On The Gramophone Blog, James McCarthy writes:

All composers, but particularly composers who are salaried by academic institutions, need to be aware of their audience … If the composer is writing music as an academic pursuit then they should go into it fully aware that this is what they are doing, and not be crushed when the world doesn’t want to storm the concert hall demanding to hear their music. If they are writing music to say something about themselves and the world we live in today, then they need to be aware that what they say needs to be a least partly intelligible to the average concert-goer.

And:

It is academically interesting to ask a cellist to pluck their A string with their teeth while de-tuning their C string with their right hand and slapping the body of the instrument with a kipper with their left. That is an expansion of orchestral technique, and it is certainly original. But as soon as you transport the kipper-slapping cellist out of the sphere of academia, put them in a concert hall and ask people to cough-up 25 quid and give up an evening of their lives to come and listen to them, the paradigm shifts.

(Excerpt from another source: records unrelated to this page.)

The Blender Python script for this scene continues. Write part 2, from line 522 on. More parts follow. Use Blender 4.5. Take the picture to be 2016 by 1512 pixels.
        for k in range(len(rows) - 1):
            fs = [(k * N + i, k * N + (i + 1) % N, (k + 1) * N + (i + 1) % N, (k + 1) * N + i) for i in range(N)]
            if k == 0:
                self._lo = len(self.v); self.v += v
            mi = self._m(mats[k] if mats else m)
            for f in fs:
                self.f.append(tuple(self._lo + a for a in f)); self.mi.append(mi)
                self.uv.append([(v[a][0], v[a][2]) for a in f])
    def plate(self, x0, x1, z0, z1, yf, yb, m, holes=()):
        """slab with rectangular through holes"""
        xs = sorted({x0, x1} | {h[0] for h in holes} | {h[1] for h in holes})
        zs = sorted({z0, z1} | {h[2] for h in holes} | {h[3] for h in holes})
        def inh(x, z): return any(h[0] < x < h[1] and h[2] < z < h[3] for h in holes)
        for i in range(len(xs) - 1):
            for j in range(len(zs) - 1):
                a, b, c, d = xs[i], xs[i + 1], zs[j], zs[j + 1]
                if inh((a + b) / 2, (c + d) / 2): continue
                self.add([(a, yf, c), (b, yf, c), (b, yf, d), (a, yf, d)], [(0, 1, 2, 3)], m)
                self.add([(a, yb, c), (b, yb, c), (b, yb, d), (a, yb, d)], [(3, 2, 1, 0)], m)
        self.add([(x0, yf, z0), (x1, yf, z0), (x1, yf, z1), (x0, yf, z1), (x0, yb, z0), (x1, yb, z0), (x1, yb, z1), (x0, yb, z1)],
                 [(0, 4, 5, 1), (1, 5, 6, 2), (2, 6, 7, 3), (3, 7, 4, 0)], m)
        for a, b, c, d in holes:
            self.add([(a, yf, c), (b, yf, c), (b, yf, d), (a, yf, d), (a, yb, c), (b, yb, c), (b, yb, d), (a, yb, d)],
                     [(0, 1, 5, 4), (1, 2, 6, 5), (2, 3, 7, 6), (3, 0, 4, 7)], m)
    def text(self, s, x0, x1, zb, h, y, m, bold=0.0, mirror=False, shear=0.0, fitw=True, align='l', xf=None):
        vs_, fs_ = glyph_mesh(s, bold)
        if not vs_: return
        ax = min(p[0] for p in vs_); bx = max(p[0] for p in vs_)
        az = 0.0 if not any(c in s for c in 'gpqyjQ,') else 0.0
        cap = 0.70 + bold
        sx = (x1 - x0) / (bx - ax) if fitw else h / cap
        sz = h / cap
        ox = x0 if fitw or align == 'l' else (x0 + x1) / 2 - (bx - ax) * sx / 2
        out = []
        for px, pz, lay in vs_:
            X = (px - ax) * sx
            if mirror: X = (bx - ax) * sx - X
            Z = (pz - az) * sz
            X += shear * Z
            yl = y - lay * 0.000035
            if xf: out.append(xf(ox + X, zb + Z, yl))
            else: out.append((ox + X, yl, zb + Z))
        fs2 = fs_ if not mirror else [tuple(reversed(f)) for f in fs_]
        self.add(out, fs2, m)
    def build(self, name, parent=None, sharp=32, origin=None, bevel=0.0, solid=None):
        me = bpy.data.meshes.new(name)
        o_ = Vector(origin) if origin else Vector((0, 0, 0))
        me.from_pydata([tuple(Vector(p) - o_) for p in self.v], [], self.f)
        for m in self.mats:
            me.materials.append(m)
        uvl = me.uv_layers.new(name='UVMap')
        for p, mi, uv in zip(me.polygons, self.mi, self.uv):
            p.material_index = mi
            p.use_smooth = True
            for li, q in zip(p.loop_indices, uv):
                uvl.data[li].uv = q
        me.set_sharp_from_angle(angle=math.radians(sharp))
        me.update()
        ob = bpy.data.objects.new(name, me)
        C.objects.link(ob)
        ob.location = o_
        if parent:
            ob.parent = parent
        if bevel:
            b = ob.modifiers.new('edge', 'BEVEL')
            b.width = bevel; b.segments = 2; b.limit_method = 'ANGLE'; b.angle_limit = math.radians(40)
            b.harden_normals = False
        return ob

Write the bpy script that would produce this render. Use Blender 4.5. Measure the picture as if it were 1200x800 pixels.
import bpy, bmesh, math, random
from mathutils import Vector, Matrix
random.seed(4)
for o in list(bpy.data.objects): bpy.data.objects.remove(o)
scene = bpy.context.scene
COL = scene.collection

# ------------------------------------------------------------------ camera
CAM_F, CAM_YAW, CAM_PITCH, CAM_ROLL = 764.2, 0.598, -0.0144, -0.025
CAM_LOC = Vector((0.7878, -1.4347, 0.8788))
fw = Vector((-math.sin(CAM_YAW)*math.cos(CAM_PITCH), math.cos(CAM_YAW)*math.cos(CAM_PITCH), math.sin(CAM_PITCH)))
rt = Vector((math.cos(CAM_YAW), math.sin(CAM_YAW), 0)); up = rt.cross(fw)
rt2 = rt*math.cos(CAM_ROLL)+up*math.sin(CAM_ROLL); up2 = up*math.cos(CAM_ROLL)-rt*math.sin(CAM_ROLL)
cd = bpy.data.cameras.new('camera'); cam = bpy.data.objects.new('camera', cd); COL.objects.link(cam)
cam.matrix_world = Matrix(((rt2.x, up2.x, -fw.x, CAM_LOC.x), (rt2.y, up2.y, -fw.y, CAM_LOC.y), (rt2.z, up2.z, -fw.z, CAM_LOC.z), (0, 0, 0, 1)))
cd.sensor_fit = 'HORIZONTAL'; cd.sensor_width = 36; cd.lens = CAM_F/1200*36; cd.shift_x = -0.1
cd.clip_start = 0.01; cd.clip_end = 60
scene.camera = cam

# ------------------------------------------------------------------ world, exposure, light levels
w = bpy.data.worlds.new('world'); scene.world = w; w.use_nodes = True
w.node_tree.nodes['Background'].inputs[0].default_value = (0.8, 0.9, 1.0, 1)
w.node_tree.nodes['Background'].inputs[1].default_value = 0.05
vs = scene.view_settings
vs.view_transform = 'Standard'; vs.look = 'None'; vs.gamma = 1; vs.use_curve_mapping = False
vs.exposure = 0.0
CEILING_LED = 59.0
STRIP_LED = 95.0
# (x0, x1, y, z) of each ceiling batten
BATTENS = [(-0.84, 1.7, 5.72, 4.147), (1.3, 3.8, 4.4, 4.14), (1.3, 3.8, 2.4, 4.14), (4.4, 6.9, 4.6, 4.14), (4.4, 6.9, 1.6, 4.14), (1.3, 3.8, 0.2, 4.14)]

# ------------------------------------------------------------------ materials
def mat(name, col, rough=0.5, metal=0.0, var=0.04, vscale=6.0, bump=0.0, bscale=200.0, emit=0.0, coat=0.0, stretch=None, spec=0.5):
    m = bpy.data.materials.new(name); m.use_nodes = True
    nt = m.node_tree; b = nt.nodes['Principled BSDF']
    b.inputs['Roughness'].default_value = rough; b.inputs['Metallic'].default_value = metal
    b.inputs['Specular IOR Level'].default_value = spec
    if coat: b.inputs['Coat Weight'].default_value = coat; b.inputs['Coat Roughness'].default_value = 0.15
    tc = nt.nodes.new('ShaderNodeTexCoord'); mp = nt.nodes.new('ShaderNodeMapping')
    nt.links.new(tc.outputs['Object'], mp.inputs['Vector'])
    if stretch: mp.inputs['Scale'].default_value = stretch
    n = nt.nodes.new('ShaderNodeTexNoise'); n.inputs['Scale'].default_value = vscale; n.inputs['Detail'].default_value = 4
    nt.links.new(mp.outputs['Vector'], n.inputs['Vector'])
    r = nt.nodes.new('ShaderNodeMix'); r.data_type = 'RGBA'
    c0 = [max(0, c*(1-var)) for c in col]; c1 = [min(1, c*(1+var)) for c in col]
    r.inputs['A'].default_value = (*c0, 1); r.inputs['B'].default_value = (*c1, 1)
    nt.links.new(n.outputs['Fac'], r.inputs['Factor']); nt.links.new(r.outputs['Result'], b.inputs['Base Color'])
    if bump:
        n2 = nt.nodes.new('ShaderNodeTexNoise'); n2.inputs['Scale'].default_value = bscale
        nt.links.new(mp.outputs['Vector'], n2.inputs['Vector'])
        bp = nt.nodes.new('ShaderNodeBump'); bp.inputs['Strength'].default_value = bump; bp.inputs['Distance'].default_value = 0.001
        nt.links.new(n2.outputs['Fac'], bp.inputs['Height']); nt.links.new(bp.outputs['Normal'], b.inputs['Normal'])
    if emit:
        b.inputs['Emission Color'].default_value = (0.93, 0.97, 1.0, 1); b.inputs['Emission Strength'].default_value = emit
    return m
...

Because this is why composers go into academia: to research new extended techniques involving seafood. Allow me to retort with a Steve Jobs quote:

This is what customers pay us for–to sweat all these details so it’s easy and pleasant for them to use our computers. We’re supposed to be really good at this. That doesn’t mean we don’t listen to customers, but it’s hard for them to tell you what they want when they’ve never seen anything remotely like it. Take desktop video editing. I never got one request from someone who wanted to edit movies on his computer.